The syntax for creating a sequence is :
CREATE SEQUENCE sequence_name
MINVALUE value
MAXVALUE value
START WITH value
INCREMENT BY value
CACHE value;
If you omit the MAXVALUE, it will default to
MAXVALUE 999999999999999999999999999
To retrieve the next value from the sequence, nextval is to be used :
sequence_name.nextval
The nextval statement needs to be used in an SQL statement, for instance :
INSERT INTO tbl_name(tbl_id, tbl_col_name)
VALUES(sequence_name.nextval, ‘Name’);
The CACHE option specifies how many values would be stored in memory for faster access. It sounds good, but if for some reason a system failure occurs, all cached sequence values would be “lost” – when the system is be back up, the sequence will use the next value starting from MINVALUE + CACHE. NOCACHE sacrifices some performance, but you won’t get a “gap” in the values.
Oracle DOES NOT implement any column with autoincrement property. In turn, MySQL does not support sequences. MySQL uses autoincrement,applied to the primary key during table creation :
create table tbl_01 (id int primary key auto_increment, name varchar(100));
The value for the primary key will be assigned automatically, if during an insert there is no value manually assigned to the id column.
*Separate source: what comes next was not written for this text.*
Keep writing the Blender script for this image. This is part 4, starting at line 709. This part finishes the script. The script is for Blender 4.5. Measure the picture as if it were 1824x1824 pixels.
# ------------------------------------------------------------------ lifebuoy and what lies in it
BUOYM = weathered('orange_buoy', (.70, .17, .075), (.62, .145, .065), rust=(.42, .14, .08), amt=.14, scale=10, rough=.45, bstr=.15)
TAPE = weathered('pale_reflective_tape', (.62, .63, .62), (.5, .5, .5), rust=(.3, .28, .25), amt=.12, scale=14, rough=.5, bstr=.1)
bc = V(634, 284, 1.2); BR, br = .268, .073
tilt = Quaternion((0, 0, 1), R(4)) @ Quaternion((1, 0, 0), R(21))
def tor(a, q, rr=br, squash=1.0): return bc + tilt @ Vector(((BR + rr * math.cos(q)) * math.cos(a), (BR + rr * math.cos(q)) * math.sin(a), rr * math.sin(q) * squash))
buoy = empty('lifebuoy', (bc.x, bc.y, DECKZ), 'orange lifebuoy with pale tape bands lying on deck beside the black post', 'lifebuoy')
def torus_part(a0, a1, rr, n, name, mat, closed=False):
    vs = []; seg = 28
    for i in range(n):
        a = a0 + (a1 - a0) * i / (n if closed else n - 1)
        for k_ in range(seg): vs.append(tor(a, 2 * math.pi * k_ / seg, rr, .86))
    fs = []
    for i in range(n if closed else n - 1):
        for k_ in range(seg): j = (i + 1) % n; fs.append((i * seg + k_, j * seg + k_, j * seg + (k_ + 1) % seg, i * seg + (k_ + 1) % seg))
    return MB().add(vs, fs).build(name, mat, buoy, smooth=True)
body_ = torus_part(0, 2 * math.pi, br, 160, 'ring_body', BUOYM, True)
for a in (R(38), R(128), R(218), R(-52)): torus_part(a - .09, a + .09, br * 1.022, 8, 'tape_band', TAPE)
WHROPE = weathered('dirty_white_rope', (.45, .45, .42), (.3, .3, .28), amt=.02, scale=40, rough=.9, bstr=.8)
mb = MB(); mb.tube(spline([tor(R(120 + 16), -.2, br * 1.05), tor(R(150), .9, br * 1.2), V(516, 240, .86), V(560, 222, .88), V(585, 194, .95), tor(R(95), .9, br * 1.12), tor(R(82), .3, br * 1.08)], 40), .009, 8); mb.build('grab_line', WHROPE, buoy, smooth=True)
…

Note that the “sequence” will start from the highest value. If we manually insert a record with a number for the id higher than the maximum id in that table, the next insert with no value for the id will automatically assign that max value incremented.
For example suppose you have the following data in the table:
id name
1 One
2 Two
3 Three
You do an insert like this :
INSERT INTO tbl_01(id, name) VALUES (10, ‘Ten’);
You will end up with the following table :
id name
1 One
2 Two
3 Three
10 Ten
When you execute the following SQL:
INSERT INTO TABLE tbl_01(name) VALUES (’Next’);
You will end up with :
id name
1 One
2 Two
3 Three
10 Ten
11 Next
You can insert record with a value for the id lower than the MAX(id) and that will not affect the next autoincrement value. It just has to follow the normal rules for the primary key (no duplicates).
Also if all the records are deleted from the table, the autoincrement is not affected (it will continue to assign the incremented MAX(id) based on the values that were previously in the table). In order to “reset the sequence” a the table must be truncated :
truncate table tbl_01
Now the first automatically generated value for the id will be 1. You can achieve the same by :
ALTER TABLE tbl_01 auto_increment=value
Compared to Oracle, MySQL is pretty straightforward, but does have its [big] limitations: it cannot be used across multiple tables and you cannot set different increment values.